High School How to Maximize the Product ab Given Specific Square Root Conditions?

[anemone]

Here is this week's POTW:

-----

Let $a,\,b$ be non-negative numbers with $$\sqrt{1-\frac{a^2}{4}}+\sqrt{1-\frac{b^2}{16}}=\frac{3}{2}$$.

Find the maximum value of $ab$.

-----

Remember to read the http://www.mathhelpboards.com/showthread.php?772-Problem-of-the-Week-%28POTW%29-Procedure-and-Guidelines to find out how to http://www.mathhelpboards.com/forms.php?do=form&fid=2!

 

[anemone]

Congratulations to the following members for their correct solution: (Smile)

1. castor28
2. kaliprasad

Solution from castor28:

Spoiler

Let us write $x=\dfrac{a^2}{4}$, $y=\dfrac{b^2}{16}$. Maximizing $xy$ is equivalent to maximizing $ab$, but the equations are simpler.

The domain of interest is an arc of parabola between the points $\left(0,\dfrac34\right)$ and $\left(\dfrac34,0\right)$; in particular, we have:

$$ 0 \le x,y\le\frac34$$

The problem can be restated as: maximize $xy$ subject to the condition $\sqrt{1-x} + \sqrt{1-y} = \dfrac32$.
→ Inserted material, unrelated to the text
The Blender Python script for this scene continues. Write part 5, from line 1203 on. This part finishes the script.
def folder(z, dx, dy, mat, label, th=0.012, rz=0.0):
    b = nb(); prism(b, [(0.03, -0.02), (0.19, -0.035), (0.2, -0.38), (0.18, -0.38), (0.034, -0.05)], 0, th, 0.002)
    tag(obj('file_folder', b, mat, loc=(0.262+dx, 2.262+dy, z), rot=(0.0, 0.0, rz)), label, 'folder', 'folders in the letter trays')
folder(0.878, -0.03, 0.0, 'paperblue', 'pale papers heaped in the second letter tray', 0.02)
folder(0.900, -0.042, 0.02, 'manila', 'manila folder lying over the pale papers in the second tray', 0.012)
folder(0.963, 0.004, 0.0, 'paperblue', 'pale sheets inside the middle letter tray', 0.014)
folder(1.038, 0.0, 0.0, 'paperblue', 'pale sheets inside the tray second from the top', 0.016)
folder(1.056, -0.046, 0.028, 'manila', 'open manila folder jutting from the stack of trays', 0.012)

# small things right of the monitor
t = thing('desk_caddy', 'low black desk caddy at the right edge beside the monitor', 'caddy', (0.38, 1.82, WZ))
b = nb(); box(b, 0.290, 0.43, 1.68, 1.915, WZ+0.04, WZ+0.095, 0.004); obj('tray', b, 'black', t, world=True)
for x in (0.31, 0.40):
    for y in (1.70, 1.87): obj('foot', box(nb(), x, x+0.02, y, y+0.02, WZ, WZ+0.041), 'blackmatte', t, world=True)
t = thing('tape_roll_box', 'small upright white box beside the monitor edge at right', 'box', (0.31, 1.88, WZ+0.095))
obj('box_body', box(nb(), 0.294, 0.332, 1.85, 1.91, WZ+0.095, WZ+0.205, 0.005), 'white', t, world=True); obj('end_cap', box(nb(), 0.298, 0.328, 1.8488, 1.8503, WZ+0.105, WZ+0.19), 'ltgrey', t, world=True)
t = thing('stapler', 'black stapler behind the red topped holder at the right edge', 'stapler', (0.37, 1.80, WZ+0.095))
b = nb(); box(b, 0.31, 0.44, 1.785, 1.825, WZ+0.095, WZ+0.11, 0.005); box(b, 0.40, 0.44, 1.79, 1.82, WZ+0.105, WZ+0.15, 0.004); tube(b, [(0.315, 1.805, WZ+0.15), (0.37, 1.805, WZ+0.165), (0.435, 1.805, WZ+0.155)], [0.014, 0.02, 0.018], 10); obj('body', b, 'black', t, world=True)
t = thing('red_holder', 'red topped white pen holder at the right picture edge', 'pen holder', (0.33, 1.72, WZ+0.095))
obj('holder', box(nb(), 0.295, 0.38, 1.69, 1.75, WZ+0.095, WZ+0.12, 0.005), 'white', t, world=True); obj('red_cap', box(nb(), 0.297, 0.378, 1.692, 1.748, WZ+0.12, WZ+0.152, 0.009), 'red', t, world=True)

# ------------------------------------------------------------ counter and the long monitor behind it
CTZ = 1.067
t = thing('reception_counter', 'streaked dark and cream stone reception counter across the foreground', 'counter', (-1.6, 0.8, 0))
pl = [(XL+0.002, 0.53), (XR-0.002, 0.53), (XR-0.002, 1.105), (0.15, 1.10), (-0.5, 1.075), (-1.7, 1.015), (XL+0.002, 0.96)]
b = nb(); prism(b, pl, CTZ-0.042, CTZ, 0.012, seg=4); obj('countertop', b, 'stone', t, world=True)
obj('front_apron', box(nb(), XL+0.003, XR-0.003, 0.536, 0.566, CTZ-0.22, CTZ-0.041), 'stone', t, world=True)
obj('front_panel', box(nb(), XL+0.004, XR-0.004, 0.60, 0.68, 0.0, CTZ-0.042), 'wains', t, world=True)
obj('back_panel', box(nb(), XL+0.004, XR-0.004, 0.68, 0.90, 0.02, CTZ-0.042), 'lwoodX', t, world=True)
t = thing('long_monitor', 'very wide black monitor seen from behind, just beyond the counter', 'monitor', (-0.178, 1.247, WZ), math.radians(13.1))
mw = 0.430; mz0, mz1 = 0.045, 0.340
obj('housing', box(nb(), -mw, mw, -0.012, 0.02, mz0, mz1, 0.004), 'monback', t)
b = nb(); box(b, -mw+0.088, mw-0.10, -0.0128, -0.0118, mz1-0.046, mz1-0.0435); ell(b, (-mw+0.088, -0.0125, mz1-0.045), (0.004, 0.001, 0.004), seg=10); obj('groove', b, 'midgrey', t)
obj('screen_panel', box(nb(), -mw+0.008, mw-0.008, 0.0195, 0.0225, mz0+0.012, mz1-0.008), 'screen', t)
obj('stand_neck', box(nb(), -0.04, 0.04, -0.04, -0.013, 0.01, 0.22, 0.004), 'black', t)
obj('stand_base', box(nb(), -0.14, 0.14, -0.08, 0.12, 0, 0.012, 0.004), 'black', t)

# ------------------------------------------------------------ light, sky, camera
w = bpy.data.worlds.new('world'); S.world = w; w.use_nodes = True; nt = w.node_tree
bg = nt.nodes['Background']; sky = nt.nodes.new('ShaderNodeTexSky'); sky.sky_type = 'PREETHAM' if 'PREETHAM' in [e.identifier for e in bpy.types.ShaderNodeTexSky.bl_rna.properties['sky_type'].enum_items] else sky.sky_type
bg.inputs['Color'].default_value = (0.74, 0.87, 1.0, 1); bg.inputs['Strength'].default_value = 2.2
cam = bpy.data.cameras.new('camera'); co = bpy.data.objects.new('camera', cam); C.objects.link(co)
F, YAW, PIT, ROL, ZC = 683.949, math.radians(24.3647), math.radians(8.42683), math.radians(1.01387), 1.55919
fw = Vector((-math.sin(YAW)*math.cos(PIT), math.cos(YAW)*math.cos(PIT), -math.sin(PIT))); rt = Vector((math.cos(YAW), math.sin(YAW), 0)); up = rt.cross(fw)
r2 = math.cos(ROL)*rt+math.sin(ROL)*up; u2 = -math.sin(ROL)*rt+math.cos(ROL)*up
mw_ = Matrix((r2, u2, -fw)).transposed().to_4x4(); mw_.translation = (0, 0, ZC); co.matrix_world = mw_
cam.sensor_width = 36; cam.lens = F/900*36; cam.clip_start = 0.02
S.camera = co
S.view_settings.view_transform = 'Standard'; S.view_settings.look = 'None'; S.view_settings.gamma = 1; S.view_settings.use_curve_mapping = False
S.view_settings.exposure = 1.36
We define the Lagrange function:

$$L = xy +\lambda\left(\sqrt{1-x} + \sqrt{1-y} - \dfrac32\right)$$
​

and compute the partial derivatives:

$$\begin{align*}
\frac{\partial L}{\partial x} &= y - \frac{\lambda}{2\sqrt{1-x}} = 0\\
\frac{\partial L}{\partial y} &= x - \frac{\lambda}{2\sqrt{1-y}} = 0
\end{align*}$$
​

Eliminating $\lambda$, we get:

$$\begin{align*}
&\lambda = 2y\sqrt{1-x}= 2x\sqrt{1-y}\\
&y^2(1-x) = x^2(1-y)\\
&(x-y)(x+y-xy) = 0
\end{align*}$$
​

Because $0\le x,y<1$, we have $(x+y-xy)> 0$ (unless $x=y=0$, which does not satisfy the equation). This shows that there is only one extremum inside the domain. As we have $xy=0$ on the endpoints and $xy>0$ inside, this is indeed a maximum.

Note that it is a priori obvious that there is an extremum for $x=y$, because of the symmetry of the expression; however, we had to prove that this is the only extremum.

With $x=y$, the equation becomes:

$$2\sqrt{1-x}=\dfrac32$$
​

giving $x=y=\dfrac{7}{16}$, $a = \dfrac{\sqrt7}{2}$, $b=\sqrt7$, and $ab=\dfrac72$.

Alternative solution:

Spoiler

By using trigonometric substitution, we let

$\dfrac{a}{2}=\sin x$ and $\dfrac{b}{4}=\sin y$

Therefore the condition becomes $\cos x+\cos y=\dfrac{3}{2}$ and we need to maximize $\sin x \sin y$.

Apply the AM-GM inequality we get

$\begin{align*}\sin x \sin y &\le \dfrac{\sin^2 x+\sin^2 y+2\sin x \sin y}{4}\\&=\dfrac{2\sin x \sin y+2-\left(\dfrac{9}{4}-2\cos x \cos y \right)}{4}\\&=\dfrac{2\cos (x-y)-\dfrac{1}{4}}{4}\\& \le \dfrac{\dfrac{7}{4}}{4}\\&=\dfrac{7}{16}\end{align*}$

Hence, the maximum of $ab$ is $\dfrac{7}{2}$.